Were the Chronicles any good? To some degree they were just pulp fantasy, but in all the respects that matter to me, he blew everything else I read (David Eddings, Raymond Feist, Anne McCaffrey, Stephen Donaldson - though he could at least be credited with a brain, unlike the others) out of the water. The books weren't about heroes and villains, but about people struggling to get along in a world beset by ancient weapons, hellish creatures, lawyers and syphilis. These characters were people who had backstories and conflicting motivations, and weren't just "innocent farmboys" or "wicked tyrants", or, worst of all "the chosen one". (Indeed one of the books, about a man who believes he does have a destiny, is at pains to show that he does not.) A lot of the narrative has a mediaeval earthiness about it, a sort of novelisation of Pieter Brueghel the Elder's paintings.

The most important reason why I like the Chronicles is that Cook's sense of the absurd and occasional spasms of mania fit well with my own personality. Thus when, during a particularly exciting bit at the climax of his best novel, The Walrus and the Warwolf, he indulges in prose so purple it goes into the ultra violet:

"Meanwhile, the flames leaped through the still and sullen air, swift as a band of lunatic red-jacketed monkeys driven on by a throng of rabid slave-masters wielding razor-tipped whips by way of encouragement"

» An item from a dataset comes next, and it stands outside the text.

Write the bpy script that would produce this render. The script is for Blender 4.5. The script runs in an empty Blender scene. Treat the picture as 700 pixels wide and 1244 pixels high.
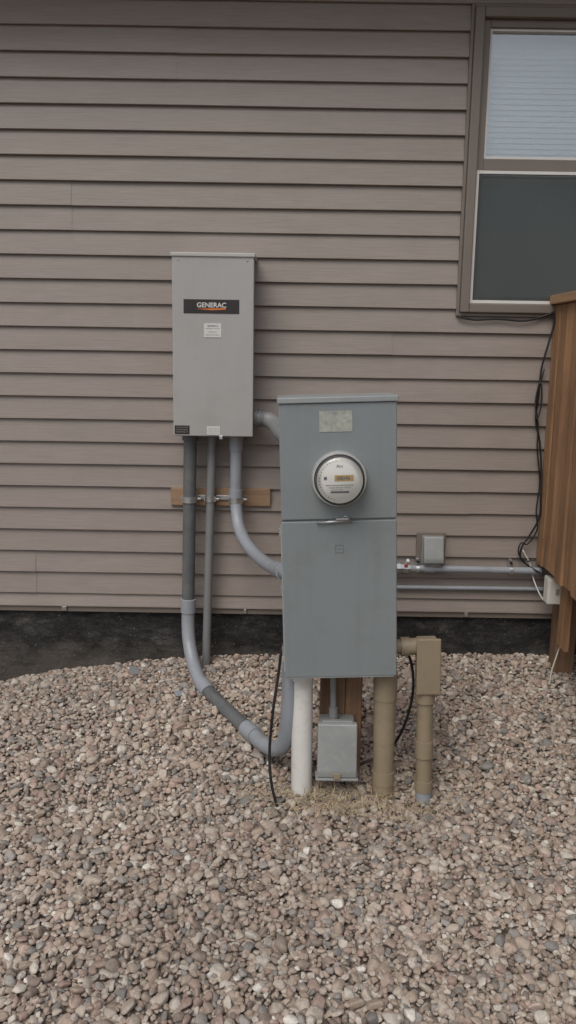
import bpy, bmesh, math, random
import numpy as np
from mathutils import Vector, Matrix, Euler, noise as mnoise
random.seed(7); np.random.seed(7)
scene=bpy.context.scene
COL=scene.collection

# ------------------------------------------------------------------ materials
def newmat(name):
    m=bpy.data.materials.new(name); m.use_nodes=True
    nt=m.node_tree; b=nt.nodes['Principled BSDF']
    return m,nt,b
def N(nt,t,**kw):
    n=nt.nodes.new(t)
    for k,v in kw.items(): setattr(n,k,v)
    return n
def coords(nt,scale=(1,1,1)):
    tc=N(nt,'ShaderNodeTexCoord'); mp=N(nt,'ShaderNodeMapping')
    mp.inputs['Scale'].default_value=scale
    nt.links.new(tc.outputs['Object'],mp.inputs['Vector'])
    return mp.outputs['Vector']
def noise(nt,vec,scale,detail=4,rough=.55):
    n=N(nt,'ShaderNodeTexNoise'); n.inputs['Scale'].default_value=scale
    n.inputs['Detail'].default_value=detail; n.inputs['Roughness'].default_value=rough
    nt.links.new(vec,n.inputs['Vector']); return n.outputs['Fac']
def ramp(nt,fac,stops,interp='LINEAR'):
    r=N(nt,'ShaderNodeValToRGB'); e=r.color_ramp.elements; r.color_ramp.interpolation=interp
    while len(e)<len(stops): e.new(.5)
    for i,(p,c) in enumerate(stops):
        e[i].position=p; e[i].color=(c[0],c[1],c[2],1)
    nt.links.new(fac,r.inputs['Fac']); return r.outputs['Color']
def mixc(nt,fac,a,b,mode='MIX'):
    m=N(nt,'ShaderNodeMix',data_type='RGBA',blend_type=mode)
    for s,v in ((m.inputs[0],fac),(m.inputs[6],a),(m.inputs[7],b)):
        if isinstance(v,bpy.types.NodeSocket): nt.links.new(v,s)
        elif isinstance(v,(int,float)): s.default_value=v
        else: s.default_value=(v[0],v[1],v[2],1)
    return m.outputs[2]
def bump(nt,h,strength,dist,b,prev=None):
    n=N(nt,'ShaderNodeBump'); n.inputs['Strength'].default_value=strength; n.inputs['Distance'].default_value=dist
    nt.links.new(h,n.inputs['Height'])
    if prev is not None: nt.links.new(prev,n.inputs['Normal'])
    nt.links.new(n.outputs['Normal'],b.inputs['Normal']); return n.outputs['Normal']
def sc(c,k): return tuple(min(1,x*k) for x in c)
def mat(name,col,rough=.5,metal=0,var=.12,vs=6,bs=.15,bscale=120,bd=.0006,dirt=None,dirt_amt=.5,dscale=4,streak=None):
    m,nt,b=newmat(name); v=coords(nt)
    c=ramp(nt,noise(nt,v,vs,6,.6),[(.3,sc(col,1-var)),(.7,sc(col,1+var))])
    if dirt:
        d=ramp(nt,noise(nt,v,dscale,8,.68),[(.5,(0,0,0)),(.72,(dirt_amt,)*3)])
        c=mixc(nt,d,c,dirt)
    if streak:
        vs_=coords(nt,(26,26,1.5))
        d=ramp(nt,noise(nt,vs_,1,5,.6),[(.5,(0,0,0)),(.75,(streak,)*3)])
        c=mixc(nt,d,c,sc(col,.72))
    nt.links.new(c,b.inputs['Base Color'])
    r=N(nt,'ShaderNodeMapRange'); nt.links.new(noise(nt,v,vs*5,5),r.inputs['Value'])
    r.inputs['To Min'].default_value=max(0,rough-.12); r.inputs['To Max'].default_value=min(1,rough+.12)
    nt.links.new(r.outputs['Result'],b.inputs['Roughness'])
    b.inputs['Metallic'].default_value=metal
    if bs: bump(nt,noise(nt,v,bscale,3),bs,bd,b)
    return m

def siding_mat():
    m,nt,b=newmat('vinyl_siding')
    v=coords(nt,(2.2,1,55)); v1=coords(nt); v2=coords(nt,(1,1,6)); v3=coords(nt,(9,1,.8))
    base=(.262,.224,.197)
    c=ramp(nt,noise(nt,v2,1.6,5,.6),[(.25,sc(base,.93)),(.75,sc(base,1.07))])
    g=ramp(nt,noise(nt,v,3,6,.6),[(.35,(.92,.92,.92)),(.65,(1.06,1.06,1.06))])
    c=mixc(nt,1,c,g,'MULTIPLY')
    d=ramp(nt,noise(nt,v1,2.3,8,.7),[(.52,(0,0,0)),(.75,(.35,.35,.35))])
    c=mixc(nt,d,c,(.2,.174,.15))
    d2=ramp(nt,noise(nt,v3,1.4,6,.7),[(.55,(0,0,0)),(.78,(.22,.22,.22))])
    c=mixc(nt,d2,c,(.31,.275,.24))
    nt.links.new(c,b.inputs['Base Color']); b.inputs['Roughness'].default_value=.5
    p=bump(nt,noise(nt,v,3,6,.65),.4,.0024,b)
    bump(nt,noise(nt,v1,3.5,2),.25,.012,b,p)
    return m
def wood(name,ca,cb,axis='Z'):
    m,nt,b=newmat(name)
    s={'Z':(38,38,1.6),'X':(1.6,38,38),'Y':(38,1.6,38)}[axis]
    v=coords(nt,s); v1=coords(nt)
    oi=N(nt,'ShaderNodeObjectInfo')
    c=ramp(nt,noise(nt,v,1,7,.65),[(.32,ca),(.5,[ (x+y)/2 for x,y in zip(ca,cb)]),(.68,cb)])
    d=ramp(nt,noise(nt,v1,3,7,.7),[(.45,(1,1,1)),(.75,(.6,.56,.54))])
    c=mixc(nt,.8,c,d,'MULTIPLY')
    rr=ramp(nt,oi.outputs['Random'],[(0,(.66,.66,.66)),(1,(1.0,1.0,1.0))])
    c=mixc(nt,1,c,rr,'MULTIPLY')
    nt.links.new(c,b.inputs['Base Color']); b.inputs['Roughness'].default_value=.75
    bump(nt,noise(nt,v,1,7,.65),.5,.003,b)
    return m
def glass(name,refl=.25,tint=(1,1,1)):
    m,nt,b=newmat(name); nt.nodes.remove(b)
    out=nt.nodes['Material Output']
    t=N(nt,'ShaderNodeBsdfTransparent'); t.inputs[0].default_value=(*tint,1)
    g=N(nt,'ShaderNodeBsdfGlossy'); g.inputs['Roughness'].default_value=.02
    lw=N(nt,'ShaderNodeLayerWeight'); lw.inputs['Blend'].default_value=.25
    ma=N(nt,'ShaderNodeMath',operation='MULTIPLY_ADD'); ma.inputs[1].default_value=.8; ma.inputs[2].default_value=refl
    ma.use_clamp=True
    nt.links.new(lw.outputs['Fresnel'],ma.inputs[0])
    mx=N(nt,'ShaderNodeMixShader'); nt.links.new(ma.outputs[0],mx.inputs[0])
    nt.links.new(t.outputs[0],mx.inputs[1]); nt.links.new(g.outputs[0],mx.inputs[2])
    nt.links.new(mx.outputs[0],out.inputs['Surface']); return m
def screen_mat():
    m,nt,b=newmat('insect_screen'); out=nt.nodes['Material Output']
    v=coords(nt)
    nt.links.new(ramp(nt,noise(nt,v,2.2,5,.6),[(.3,(.055,.065,.064)),(.7,(.085,.098,.095))]),b.inputs['Base Color']); b.inputs['Roughness'].default_value=.5
    t=N(nt,'ShaderNodeBsdfTransparent'); mx=N(nt,'ShaderNodeMixShader'); mx.inputs[0].default_value=.52
    nt.links.new(t.outputs[0],mx.inputs[1]); nt.links.new(b.outputs[0],mx.inputs[2])
    nt.links.new(mx.outputs[0],out.inputs['Surface']); return m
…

... I don't just think "That sounds like a fifth-former's attempt at overblown creative writing" (though it does); I also cry "Fuck yeah!"

To be fair, sometimes Cook's stylistic eccentricities sometimes went a little too far. But the backbone of his stories were sound enough.

Perhaps understandably for a series that was fiendishly complex and demanded work from the reader, the Chronicles didn't sell well. Meanwhile, they've made Eragon into a movie. Well, you have to laugh.